Ann Hunnewell — who was a police department secretary until 2010 — told Florida investigators that former Police Chief J.M. Isom asked her and her ex-husband to join the KKK in 2008, trying to learn if Elkins was a member. Isom, though, shortly after Elkins resigned, also quit after he was accused of getting incentive pay for earning bogus university degrees.

Current Police Chief Terry Isaacs said he took a sworn oath from Isom, who called Ann Hunnewell's account a lie, and that there was no record of such an undercover investigation.

The disclosure of the officers' Klan ties harkened back to the 1940s and 1950s when hate crimes against blacks were common. That era was chronicled in the 2012 book "Devil in the Grove." Then-Lake County Sheriff Willis McCall shot two of four black men, dubbed the "Groveland Four," who were dubiously charged with raping a white woman.

"Things have improved, of course," said Sannye Jones, a local NAACP official who moved to Lake County in the 1960s. "But racism still exists, just not in the same way. People are not as open and not as blatant."

Isaacs said three years ago, he inherited a police department of 13 fulltime officers and five part-time officers — none of them black — that had a "lackadaisical culture."

"I've taken great steps to overcome that. I've brought in diversity training for the officers and laid down orders that will get you fired," Isaacs said.

Hunnewell previously had been suspended for misconduct for the way he handled a case. Last year, he received five "letters of counseling" from supervisors for showing up late and writing reports incorrectly. He was promoted to corporal in 2012 but then demoted the next year for allowing personal problems to affect his job, Isaacs said.

"I felt he was beyond the point of being saved at this point," the chief said of Hunnewell's firing.

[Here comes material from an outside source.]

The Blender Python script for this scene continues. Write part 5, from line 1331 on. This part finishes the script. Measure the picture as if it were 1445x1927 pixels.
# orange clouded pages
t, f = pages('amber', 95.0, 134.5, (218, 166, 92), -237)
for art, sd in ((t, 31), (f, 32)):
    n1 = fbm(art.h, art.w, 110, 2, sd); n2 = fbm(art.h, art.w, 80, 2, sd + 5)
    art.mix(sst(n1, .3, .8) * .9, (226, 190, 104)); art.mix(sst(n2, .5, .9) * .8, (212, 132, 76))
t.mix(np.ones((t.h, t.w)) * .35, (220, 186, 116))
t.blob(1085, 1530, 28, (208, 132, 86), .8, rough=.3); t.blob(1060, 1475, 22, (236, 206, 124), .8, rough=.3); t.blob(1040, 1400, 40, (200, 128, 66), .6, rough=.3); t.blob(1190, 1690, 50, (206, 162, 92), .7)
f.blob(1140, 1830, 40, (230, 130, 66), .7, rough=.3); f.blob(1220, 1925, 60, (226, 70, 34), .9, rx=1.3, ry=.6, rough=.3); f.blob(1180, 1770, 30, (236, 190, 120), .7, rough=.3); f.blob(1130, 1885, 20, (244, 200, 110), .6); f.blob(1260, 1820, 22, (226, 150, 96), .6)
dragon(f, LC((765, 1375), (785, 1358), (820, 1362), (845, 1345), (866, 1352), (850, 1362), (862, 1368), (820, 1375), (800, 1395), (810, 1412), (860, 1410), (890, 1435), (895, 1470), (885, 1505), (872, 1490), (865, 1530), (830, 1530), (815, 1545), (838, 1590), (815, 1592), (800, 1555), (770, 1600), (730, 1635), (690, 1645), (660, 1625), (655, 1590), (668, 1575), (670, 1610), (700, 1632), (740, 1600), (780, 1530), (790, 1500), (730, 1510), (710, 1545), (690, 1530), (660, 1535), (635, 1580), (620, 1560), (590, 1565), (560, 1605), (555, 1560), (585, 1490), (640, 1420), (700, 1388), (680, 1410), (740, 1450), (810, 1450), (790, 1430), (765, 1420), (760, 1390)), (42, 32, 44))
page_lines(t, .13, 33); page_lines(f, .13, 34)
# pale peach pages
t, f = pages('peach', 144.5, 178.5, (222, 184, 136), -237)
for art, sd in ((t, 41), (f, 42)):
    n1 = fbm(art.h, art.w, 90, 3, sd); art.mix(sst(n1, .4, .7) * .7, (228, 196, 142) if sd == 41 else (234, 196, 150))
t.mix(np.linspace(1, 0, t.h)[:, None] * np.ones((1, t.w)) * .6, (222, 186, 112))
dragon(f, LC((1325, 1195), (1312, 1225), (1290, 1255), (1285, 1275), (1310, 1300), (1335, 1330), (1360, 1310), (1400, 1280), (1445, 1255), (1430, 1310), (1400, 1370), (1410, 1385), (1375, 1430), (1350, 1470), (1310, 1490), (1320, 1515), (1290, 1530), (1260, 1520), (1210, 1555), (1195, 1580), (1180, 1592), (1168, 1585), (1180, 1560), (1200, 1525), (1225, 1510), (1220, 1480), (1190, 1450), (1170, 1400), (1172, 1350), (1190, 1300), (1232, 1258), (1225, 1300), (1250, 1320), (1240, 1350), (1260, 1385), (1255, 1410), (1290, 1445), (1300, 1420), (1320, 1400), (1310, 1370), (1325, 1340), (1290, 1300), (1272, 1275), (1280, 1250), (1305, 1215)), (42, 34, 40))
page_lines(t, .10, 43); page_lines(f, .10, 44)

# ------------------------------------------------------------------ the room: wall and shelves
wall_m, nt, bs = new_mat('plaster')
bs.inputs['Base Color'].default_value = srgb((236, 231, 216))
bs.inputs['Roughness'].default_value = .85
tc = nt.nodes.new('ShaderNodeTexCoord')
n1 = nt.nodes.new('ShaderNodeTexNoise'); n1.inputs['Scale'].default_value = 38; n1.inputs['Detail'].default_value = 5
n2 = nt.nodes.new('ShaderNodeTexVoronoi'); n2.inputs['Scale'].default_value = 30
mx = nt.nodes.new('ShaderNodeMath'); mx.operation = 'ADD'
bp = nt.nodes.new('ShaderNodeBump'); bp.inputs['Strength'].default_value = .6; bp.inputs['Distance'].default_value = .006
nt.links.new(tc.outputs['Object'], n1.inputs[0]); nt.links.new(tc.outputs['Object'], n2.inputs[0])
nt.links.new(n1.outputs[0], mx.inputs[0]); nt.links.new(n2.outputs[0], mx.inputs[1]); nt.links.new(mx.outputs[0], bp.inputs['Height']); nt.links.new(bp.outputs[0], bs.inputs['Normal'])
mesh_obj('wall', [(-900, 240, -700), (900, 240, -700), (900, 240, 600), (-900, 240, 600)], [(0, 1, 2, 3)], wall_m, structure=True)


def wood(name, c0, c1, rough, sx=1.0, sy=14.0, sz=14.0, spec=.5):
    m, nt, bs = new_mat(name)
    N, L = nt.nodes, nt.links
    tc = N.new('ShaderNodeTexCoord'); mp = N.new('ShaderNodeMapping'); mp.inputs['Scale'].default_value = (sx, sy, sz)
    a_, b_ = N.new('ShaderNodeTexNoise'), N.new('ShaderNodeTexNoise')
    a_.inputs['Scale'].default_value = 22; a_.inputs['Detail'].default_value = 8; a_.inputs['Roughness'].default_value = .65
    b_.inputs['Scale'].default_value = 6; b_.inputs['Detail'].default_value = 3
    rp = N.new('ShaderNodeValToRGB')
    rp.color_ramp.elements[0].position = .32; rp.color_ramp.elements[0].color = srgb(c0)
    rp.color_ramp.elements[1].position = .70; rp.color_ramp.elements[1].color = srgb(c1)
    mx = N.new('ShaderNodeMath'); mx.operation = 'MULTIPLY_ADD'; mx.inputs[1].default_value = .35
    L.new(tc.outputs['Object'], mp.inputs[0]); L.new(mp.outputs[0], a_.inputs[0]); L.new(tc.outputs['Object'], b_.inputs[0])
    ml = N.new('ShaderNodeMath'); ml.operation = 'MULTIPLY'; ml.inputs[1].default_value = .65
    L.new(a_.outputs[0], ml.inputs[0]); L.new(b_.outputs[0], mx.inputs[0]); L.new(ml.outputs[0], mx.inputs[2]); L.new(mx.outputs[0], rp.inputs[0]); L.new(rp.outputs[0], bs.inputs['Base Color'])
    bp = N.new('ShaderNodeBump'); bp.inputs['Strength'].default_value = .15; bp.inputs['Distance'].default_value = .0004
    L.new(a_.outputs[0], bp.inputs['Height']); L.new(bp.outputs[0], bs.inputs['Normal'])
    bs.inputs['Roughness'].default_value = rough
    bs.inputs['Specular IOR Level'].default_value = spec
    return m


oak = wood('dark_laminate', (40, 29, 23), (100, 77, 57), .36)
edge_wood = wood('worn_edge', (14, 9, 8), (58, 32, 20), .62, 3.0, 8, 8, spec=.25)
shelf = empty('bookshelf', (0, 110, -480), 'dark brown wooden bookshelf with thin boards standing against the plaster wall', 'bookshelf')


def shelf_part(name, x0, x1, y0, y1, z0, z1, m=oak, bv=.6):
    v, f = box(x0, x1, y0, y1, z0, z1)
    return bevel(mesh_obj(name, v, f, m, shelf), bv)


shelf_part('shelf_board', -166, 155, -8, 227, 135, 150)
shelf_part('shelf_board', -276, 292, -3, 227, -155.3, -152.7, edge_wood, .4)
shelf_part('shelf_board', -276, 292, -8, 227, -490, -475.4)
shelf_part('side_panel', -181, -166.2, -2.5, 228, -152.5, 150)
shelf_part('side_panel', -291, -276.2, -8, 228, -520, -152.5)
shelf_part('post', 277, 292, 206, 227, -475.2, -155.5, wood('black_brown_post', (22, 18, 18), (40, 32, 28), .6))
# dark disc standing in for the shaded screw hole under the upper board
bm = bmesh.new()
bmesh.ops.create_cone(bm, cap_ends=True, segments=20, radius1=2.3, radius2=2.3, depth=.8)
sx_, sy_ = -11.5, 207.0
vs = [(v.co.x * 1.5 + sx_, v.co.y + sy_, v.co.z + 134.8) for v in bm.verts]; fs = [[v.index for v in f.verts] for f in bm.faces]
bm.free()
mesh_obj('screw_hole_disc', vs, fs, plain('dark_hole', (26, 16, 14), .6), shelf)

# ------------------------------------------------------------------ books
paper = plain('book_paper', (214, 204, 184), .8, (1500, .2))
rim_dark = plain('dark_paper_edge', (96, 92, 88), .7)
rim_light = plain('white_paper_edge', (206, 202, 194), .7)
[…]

Cases the officers worked on also are under scrutiny. On Friday, prosecutors dismissed three cases — two traffic offenses and a misdemeanor battery.

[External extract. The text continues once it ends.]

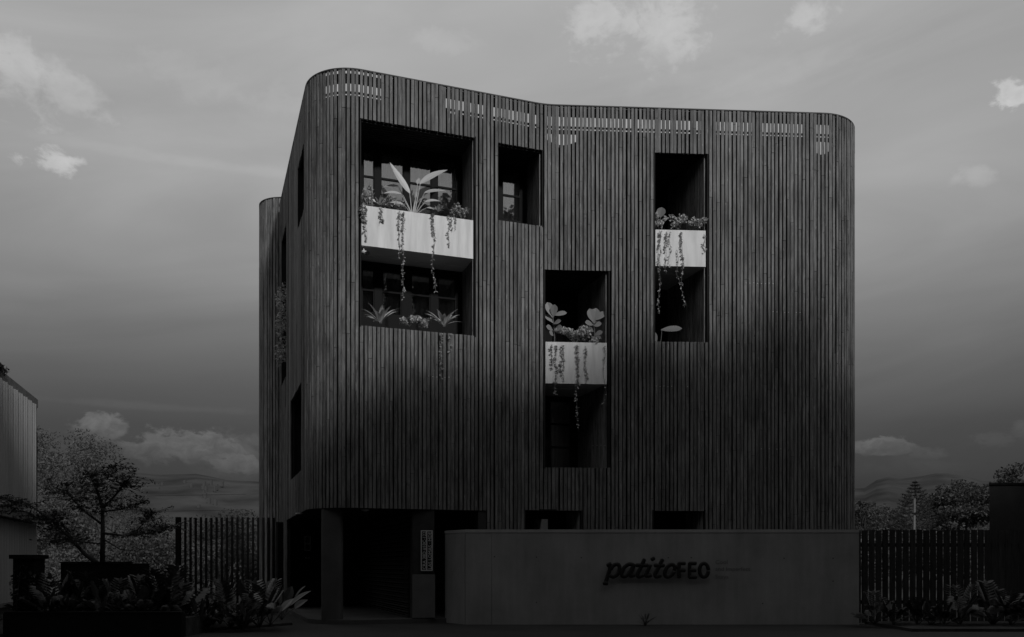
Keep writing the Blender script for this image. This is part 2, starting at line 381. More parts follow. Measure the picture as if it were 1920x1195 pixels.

The news about sworn police officers perhaps being part of the Klan doesn't sit well with many in Fruitland Park, which calls itself the "Friendly City," the mayor said. Adding to the influx of retirees, The Villages has plans to build housing for 4,000 residents, which would almost double the city's population.

"I'm shocked, very shocked," said Chery Mion, who lives in The Villages but works in a Fruitland Park gift shop next door to the mayor's office. "I didn't think that organization was still around. Yes, in the 1950s. But this 2014, and it's rather disconcerting to know."